In Tolkien’s fantasy work The Lord of the Rings and its accompanying worldbuilding text The Silmarillion, genealogy is used to establish the lineage of important characters and to connect them to the larger narrative of Middle-earth. Genealogy is used to establish a sense of historical continuity and mythology that permeates that fantasy world. The genealogies are also used to establish a sense of hierarchy and power, as certain characters are shown to be descendants of legendary figures. Maps, language and genealogy give texture and an almost bureaucratic sort of believability to Tolkien’s fairy stories, while embedding his beliefs that character is inherited. In the Icelandic Sagas that Tolkien drew upon for his fantasy books, genealogies also play a central role in establishing the social and political hierarchies of the characters and their families. Many sagas begin with a detailed genealogy of the protagonist’s family, tracing their lineage back several generations and establishing their position in the larger community. These genealogies are often used to explain the motivations and actions of the characters, as well as to reinforce the idea of inherited honor and reputation.

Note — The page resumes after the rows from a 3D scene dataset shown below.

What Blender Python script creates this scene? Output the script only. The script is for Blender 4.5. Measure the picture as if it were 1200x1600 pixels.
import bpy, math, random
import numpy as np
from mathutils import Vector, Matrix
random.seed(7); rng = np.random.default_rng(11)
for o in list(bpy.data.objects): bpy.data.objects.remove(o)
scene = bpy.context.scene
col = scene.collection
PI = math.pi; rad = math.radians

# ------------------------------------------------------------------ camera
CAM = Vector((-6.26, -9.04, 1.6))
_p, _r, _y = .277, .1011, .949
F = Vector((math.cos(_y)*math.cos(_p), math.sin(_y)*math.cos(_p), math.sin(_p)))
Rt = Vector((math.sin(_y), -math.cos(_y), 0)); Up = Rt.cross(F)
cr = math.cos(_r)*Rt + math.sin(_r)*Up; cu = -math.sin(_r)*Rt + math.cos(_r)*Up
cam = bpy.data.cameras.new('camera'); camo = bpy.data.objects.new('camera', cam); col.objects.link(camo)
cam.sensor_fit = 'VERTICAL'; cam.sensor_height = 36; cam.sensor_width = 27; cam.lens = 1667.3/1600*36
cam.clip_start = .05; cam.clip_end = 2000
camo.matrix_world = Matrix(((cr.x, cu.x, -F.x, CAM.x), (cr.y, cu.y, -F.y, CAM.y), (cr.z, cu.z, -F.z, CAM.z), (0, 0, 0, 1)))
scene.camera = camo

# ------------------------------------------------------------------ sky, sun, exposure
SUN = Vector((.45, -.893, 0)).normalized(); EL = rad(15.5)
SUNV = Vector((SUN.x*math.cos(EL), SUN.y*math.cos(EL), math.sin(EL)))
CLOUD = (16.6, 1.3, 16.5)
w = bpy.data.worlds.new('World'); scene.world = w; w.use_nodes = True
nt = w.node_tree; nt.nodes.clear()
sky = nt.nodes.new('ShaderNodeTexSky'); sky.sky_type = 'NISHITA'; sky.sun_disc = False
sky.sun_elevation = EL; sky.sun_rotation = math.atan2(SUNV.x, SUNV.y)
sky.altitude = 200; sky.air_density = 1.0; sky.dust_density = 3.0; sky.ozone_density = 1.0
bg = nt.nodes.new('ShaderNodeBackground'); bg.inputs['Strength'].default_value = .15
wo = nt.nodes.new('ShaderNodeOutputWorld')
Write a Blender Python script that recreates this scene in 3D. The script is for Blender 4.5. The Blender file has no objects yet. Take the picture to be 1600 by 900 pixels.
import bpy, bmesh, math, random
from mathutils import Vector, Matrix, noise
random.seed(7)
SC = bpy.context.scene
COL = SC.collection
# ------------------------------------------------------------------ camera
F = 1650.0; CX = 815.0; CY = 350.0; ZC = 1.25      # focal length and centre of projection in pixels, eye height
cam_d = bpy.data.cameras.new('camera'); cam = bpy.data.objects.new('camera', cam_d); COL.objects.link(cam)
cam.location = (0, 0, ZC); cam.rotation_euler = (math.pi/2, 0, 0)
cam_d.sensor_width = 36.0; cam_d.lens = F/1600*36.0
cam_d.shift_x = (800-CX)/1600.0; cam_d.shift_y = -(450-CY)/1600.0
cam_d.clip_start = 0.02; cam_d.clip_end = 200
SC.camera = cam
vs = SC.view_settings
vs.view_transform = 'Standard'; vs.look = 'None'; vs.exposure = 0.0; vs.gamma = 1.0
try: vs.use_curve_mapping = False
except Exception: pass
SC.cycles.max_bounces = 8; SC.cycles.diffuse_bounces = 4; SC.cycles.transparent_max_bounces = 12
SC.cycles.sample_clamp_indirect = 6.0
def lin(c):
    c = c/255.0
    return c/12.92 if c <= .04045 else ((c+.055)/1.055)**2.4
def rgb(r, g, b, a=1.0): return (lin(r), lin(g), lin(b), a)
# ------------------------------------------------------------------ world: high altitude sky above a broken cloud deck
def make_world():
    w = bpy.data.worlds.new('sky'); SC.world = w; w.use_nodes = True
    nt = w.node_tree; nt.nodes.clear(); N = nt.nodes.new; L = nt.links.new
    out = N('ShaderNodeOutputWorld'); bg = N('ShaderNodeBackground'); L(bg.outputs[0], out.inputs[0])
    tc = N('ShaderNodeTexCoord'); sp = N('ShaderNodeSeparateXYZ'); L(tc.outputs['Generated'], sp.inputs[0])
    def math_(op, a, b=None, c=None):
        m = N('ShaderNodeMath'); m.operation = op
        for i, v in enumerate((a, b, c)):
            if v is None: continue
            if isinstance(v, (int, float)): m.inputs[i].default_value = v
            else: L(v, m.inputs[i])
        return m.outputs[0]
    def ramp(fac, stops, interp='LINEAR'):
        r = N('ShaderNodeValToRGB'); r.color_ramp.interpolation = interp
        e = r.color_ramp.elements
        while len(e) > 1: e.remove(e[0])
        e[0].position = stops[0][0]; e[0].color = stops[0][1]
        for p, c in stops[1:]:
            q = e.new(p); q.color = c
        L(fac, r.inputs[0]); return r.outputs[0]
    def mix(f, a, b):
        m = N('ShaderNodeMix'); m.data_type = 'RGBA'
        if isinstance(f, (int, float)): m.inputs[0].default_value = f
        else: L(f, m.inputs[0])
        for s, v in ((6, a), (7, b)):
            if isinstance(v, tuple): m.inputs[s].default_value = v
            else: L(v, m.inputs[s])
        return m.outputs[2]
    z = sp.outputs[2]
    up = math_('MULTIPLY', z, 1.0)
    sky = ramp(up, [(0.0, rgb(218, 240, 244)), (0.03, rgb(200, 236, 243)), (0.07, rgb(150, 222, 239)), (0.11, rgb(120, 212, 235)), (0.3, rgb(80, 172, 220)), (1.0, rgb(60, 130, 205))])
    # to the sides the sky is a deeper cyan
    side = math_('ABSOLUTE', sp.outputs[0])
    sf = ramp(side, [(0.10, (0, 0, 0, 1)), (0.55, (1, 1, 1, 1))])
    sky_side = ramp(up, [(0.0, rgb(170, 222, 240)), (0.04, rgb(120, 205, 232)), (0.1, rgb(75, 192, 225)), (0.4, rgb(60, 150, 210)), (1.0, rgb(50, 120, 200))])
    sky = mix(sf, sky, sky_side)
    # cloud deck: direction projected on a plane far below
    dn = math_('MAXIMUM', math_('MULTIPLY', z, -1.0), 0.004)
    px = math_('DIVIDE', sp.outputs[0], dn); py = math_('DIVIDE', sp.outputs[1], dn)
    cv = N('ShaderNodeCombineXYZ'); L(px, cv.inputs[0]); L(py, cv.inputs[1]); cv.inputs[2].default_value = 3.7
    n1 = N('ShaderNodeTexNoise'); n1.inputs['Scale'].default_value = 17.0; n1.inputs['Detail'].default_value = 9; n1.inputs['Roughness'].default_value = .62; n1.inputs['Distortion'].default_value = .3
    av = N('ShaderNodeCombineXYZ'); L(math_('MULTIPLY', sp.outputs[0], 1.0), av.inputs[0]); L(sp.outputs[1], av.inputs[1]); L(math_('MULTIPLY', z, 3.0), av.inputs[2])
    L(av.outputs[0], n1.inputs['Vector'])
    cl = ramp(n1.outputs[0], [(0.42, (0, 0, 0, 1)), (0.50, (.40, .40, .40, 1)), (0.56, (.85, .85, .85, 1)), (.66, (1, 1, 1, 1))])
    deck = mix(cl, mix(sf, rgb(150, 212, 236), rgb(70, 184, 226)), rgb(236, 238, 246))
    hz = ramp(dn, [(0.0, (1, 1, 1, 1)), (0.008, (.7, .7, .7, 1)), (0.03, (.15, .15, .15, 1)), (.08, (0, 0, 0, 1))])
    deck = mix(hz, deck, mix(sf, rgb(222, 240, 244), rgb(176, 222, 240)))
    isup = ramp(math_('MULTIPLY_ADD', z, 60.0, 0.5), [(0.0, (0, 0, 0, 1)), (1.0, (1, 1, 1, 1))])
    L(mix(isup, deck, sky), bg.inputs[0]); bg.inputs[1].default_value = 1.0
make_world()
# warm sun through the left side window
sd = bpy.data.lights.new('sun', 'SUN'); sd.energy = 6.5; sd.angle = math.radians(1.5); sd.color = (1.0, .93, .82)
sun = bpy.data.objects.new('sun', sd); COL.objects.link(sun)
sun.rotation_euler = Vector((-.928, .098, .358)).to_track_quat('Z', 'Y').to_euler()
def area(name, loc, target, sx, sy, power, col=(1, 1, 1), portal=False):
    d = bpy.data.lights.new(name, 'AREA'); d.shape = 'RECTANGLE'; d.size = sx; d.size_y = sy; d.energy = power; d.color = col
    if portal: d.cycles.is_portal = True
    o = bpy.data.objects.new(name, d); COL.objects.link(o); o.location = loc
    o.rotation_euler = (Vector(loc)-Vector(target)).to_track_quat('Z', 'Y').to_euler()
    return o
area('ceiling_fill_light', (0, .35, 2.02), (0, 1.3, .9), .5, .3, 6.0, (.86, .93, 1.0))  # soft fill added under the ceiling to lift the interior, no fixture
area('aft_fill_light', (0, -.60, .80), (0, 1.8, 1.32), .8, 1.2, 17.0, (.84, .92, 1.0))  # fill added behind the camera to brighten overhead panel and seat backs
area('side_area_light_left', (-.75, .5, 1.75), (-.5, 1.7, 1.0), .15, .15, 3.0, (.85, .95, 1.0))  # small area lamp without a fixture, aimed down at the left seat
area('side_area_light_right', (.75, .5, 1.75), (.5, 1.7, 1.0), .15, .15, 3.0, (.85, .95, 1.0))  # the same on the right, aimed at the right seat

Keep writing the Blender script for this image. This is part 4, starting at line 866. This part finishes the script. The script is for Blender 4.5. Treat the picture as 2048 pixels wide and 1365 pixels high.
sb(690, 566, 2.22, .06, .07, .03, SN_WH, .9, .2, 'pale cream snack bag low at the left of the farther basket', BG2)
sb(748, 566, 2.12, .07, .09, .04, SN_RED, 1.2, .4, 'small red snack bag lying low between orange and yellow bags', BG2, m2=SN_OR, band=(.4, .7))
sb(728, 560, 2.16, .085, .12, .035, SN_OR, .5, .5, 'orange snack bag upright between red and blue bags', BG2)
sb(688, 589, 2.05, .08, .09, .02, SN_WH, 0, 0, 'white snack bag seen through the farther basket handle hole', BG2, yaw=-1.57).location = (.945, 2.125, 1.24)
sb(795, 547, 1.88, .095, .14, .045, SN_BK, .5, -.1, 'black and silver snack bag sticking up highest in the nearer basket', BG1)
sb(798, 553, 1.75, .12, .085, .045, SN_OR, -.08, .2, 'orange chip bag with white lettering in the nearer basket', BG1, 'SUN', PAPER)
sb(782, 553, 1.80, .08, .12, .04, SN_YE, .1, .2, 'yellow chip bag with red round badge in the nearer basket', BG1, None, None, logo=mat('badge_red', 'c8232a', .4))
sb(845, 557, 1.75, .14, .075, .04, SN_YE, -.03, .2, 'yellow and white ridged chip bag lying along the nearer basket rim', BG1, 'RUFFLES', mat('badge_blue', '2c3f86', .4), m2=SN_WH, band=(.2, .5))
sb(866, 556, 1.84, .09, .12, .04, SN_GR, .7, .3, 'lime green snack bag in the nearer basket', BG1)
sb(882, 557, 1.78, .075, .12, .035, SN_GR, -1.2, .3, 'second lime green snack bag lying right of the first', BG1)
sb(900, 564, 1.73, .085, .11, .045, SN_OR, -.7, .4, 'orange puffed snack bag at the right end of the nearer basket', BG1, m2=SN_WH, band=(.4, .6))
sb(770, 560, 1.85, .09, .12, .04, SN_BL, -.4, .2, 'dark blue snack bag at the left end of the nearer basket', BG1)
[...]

Fantasy media is based on the manipulation of myths. It quietly alters some vaguely-remembered fairy tale to produce a substitute for concrete material origins for who European Americans really are, how they got here, and by what means they inherited the positions they now hold. Imperial feudalism and a preoccupation with kings and hierarchies are prominently embedded in fantasy worldbuilding. 2

  1. Since much contemporary prestige television has worked to give an air of class to violent and explicit genre fiction that might otherwise be considered exploitation media, Rome may be borrowing heavily from the BBC’s series I, Claudius—hence the presumed acceptability of English-accented Romans, even when produced by macho American filmmaker John Milius. 

  2. Zach Blas is an artist whose work often explores the intersections of technology, power, and the body. In his piece “Metric Mysticism,” Blas critiques the technology company Palantir (named after an all-seeing magical crystal ball from Tolkien’s Lord of the Rings) and its role in creating surveillance technologies for government agencies. Blas shows how data is recast as a transcendental truth accessed by corporate and state power by evoking fantasy names and tropes (Zach Blas Performance Lecture). 

  1. Young, Helen. 2015. Race and Popular Fantasy Literature. 0th ed. Routledge. https://doi.org/10.4324/9781315724843.
  2. Jackson, Dr Rosemary. 2008. Fantasy The Literature of Subversion. 1st ed. Hoboken: Taylor and Francis.